Exercise prompt
Skip the pictures and extract all of the lines exactly as written.

⁂

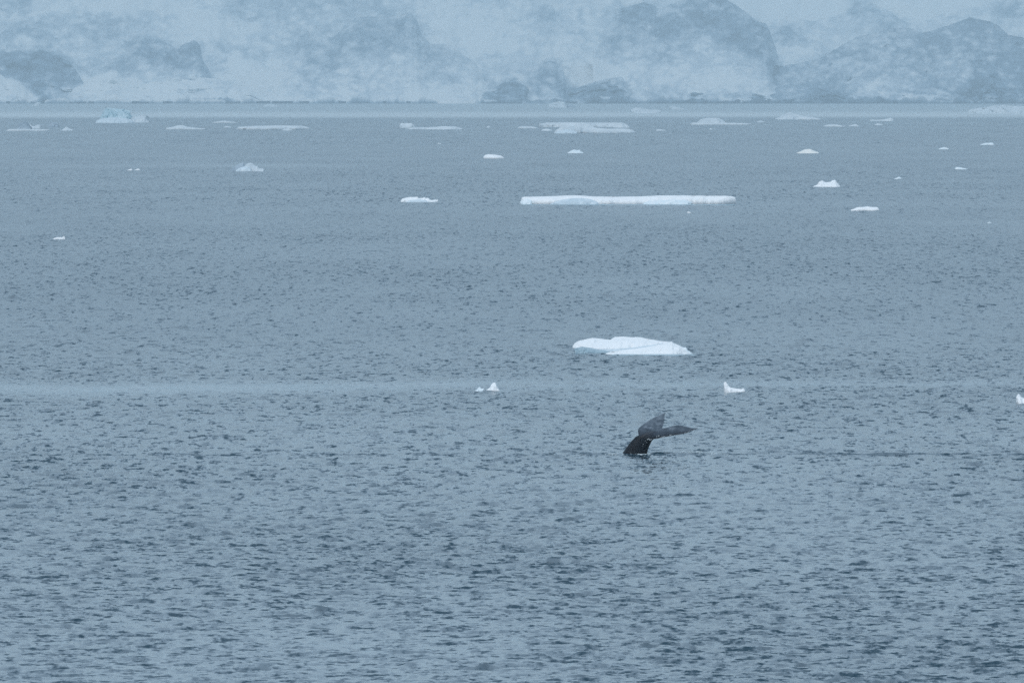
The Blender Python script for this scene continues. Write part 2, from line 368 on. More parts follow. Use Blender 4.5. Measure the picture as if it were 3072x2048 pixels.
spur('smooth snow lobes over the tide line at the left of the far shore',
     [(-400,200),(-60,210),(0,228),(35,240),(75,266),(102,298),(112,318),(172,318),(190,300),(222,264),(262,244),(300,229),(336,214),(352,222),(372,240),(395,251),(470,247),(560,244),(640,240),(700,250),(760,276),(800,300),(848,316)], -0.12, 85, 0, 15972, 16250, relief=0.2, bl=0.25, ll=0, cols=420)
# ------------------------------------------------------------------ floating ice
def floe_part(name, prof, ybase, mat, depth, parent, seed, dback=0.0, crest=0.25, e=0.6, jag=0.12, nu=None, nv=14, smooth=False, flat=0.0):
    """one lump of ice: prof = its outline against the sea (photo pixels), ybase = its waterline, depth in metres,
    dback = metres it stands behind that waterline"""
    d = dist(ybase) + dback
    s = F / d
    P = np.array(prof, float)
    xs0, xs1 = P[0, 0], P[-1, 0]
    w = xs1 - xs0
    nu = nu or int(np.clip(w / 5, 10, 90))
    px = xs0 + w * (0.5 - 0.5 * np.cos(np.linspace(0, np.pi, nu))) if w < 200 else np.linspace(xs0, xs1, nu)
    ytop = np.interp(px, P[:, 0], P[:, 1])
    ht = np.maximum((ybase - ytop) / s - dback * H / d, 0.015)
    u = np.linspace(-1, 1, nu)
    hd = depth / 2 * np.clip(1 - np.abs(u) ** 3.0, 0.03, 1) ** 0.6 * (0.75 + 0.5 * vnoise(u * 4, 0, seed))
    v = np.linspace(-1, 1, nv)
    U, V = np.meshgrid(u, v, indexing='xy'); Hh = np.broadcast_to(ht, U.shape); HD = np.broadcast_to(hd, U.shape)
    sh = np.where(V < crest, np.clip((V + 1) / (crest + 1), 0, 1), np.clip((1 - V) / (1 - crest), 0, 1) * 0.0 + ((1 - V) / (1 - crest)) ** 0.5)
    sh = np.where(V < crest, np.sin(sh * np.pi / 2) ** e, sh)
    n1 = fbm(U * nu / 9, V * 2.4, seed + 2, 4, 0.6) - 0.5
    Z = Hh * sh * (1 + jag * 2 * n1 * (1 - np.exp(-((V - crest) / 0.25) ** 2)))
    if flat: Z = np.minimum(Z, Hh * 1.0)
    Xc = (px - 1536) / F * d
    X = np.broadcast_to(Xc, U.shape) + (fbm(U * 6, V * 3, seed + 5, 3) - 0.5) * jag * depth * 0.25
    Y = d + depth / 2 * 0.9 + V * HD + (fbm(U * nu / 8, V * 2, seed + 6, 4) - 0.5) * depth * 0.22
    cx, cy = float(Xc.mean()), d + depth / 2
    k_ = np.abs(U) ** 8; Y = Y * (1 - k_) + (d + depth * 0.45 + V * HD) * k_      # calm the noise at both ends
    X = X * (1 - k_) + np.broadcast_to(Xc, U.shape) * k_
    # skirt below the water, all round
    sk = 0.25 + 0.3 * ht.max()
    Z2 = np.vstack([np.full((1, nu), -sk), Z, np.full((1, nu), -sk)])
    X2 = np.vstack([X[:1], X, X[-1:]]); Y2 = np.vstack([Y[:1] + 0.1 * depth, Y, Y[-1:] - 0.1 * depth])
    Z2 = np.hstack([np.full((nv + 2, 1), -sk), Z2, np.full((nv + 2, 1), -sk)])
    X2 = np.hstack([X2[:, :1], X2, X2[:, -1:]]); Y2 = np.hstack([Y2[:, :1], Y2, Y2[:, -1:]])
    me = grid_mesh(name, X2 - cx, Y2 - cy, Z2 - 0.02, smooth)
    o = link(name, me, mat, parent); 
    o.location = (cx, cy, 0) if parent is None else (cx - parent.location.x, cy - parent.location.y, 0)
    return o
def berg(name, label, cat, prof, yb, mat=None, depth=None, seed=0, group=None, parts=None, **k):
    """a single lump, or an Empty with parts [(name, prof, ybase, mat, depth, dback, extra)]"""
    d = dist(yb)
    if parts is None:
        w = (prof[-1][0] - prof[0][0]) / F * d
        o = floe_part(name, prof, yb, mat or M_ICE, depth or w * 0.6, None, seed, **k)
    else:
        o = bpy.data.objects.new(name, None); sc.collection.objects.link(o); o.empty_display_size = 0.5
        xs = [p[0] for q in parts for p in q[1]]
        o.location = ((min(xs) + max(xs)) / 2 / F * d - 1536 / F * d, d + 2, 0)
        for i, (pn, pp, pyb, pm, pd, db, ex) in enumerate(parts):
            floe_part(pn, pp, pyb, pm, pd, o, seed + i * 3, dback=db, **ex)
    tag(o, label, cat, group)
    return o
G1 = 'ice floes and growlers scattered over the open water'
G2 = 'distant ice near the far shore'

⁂

Exercise output
The Blender Python script for this scene continues. Write part 2, from line 368 on. More parts follow. Use Blender 4.5. Measure the picture as if it were 3072x2048 pixels.
spur('smooth snow lobes over the tide line at the left of the far shore',
     [(-400,200),(-60,210),(0,228),(35,240),(75,266),(102,298),(112,318),(172,318),(190,300),(222,264),(262,244),(300,229),(336,214),(352,222),(372,240),(395,251),(470,247),(560,244),(640,240),(700,250),(760,276),(800,300),(848,316)], -0.12, 85, 0, 15972, 16250, relief=0.2, bl=0.25, ll=0, cols=420)
# ------------------------------------------------------------------ floating ice
def floe_part(name, prof, ybase, mat, depth, parent, seed, dback=0.0, crest=0.25, e=0.6, jag=0.12, nu=None, nv=14, smooth=False, flat=0.0):
    """one lump of ice: prof = its outline against the sea (photo pixels), ybase = its waterline, depth in metres,
    dback = metres it stands behind that waterline"""
    d = dist(ybase) + dback
    s = F / d
    P = np.array(prof, float)
    xs0, xs1 = P[0, 0], P[-1, 0]
    w = xs1 - xs0
    nu = nu or int(np.clip(w / 5, 10, 90))
    px = xs0 + w * (0.5 - 0.5 * np.cos(np.linspace(0, np.pi, nu))) if w < 200 else np.linspace(xs0, xs1, nu)
    ytop = np.interp(px, P[:, 0], P[:, 1])
    ht = np.maximum((ybase - ytop) / s - dback * H / d, 0.015)
    u = np.linspace(-1, 1, nu)
    hd = depth / 2 * np.clip(1 - np.abs(u) ** 3.0, 0.03, 1) ** 0.6 * (0.75 + 0.5 * vnoise(u * 4, 0, seed))
    v = np.linspace(-1, 1, nv)
    U, V = np.meshgrid(u, v, indexing='xy'); Hh = np.broadcast_to(ht, U.shape); HD = np.broadcast_to(hd, U.shape)
    sh = np.where(V < crest, np.clip((V + 1) / (crest + 1), 0, 1), np.clip((1 - V) / (1 - crest), 0, 1) * 0.0 + ((1 - V) / (1 - crest)) ** 0.5)
    sh = np.where(V < crest, np.sin(sh * np.pi / 2) ** e, sh)
    n1 = fbm(U * nu / 9, V * 2.4, seed + 2, 4, 0.6) - 0.5
    Z = Hh * sh * (1 + jag * 2 * n1 * (1 - np.exp(-((V - crest) / 0.25) ** 2)))
    if flat: Z = np.minimum(Z, Hh * 1.0)
    Xc = (px - 1536) / F * d
    X = np.broadcast_to(Xc, U.shape) + (fbm(U * 6, V * 3, seed + 5, 3) - 0.5) * jag * depth * 0.25
    Y = d + depth / 2 * 0.9 + V * HD + (fbm(U * nu / 8, V * 2, seed + 6, 4) - 0.5) * depth * 0.22
    cx, cy = float(Xc.mean()), d + depth / 2
    k_ = np.abs(U) ** 8; Y = Y * (1 - k_) + (d + depth * 0.45 + V * HD) * k_      # calm the noise at both ends
    X = X * (1 - k_) + np.broadcast_to(Xc, U.shape) * k_
    # skirt below the water, all round
    sk = 0.25 + 0.3 * ht.max()
    Z2 = np.vstack([np.full((1, nu), -sk), Z, np.full((1, nu), -sk)])
    X2 = np.vstack([X[:1], X, X[-1:]]); Y2 = np.vstack([Y[:1] + 0.1 * depth, Y, Y[-1:] - 0.1 * depth])
    Z2 = np.hstack([np.full((nv + 2, 1), -sk), Z2, np.full((nv + 2, 1), -sk)])
    X2 = np.hstack([X2[:, :1], X2, X2[:, -1:]]); Y2 = np.hstack([Y2[:, :1], Y2, Y2[:, -1:]])
    me = grid_mesh(name, X2 - cx, Y2 - cy, Z2 - 0.02, smooth)
    o = link(name, me, mat, parent); 
    o.location = (cx, cy, 0) if parent is None else (cx - parent.location.x, cy - parent.location.y, 0)
    return o
def berg(name, label, cat, prof, yb, mat=None, depth=None, seed=0, group=None, parts=None, **k):
    """a single lump, or an Empty with parts [(name, prof, ybase, mat, depth, dback, extra)]"""
    d = dist(yb)
    if parts is None:
        w = (prof[-1][0] - prof[0][0]) / F * d
        o = floe_part(name, prof, yb, mat or M_ICE, depth or w * 0.6, None, seed, **k)
    else:
        o = bpy.data.objects.new(name, None); sc.collection.objects.link(o); o.empty_display_size = 0.5
        xs = [p[0] for q in parts for p in q[1]]
        o.location = ((min(xs) + max(xs)) / 2 / F * d - 1536 / F * d, d + 2, 0)
        for i, (pn, pp, pyb, pm, pd, db, ex) in enumerate(parts):
            floe_part(pn, pp, pyb, pm, pd, o, seed + i * 3, dback=db, **ex)
    tag(o, label, cat, group)
    return o
G1 = 'ice floes and growlers scattered over the open water'
G2 = 'distant ice near the far shore'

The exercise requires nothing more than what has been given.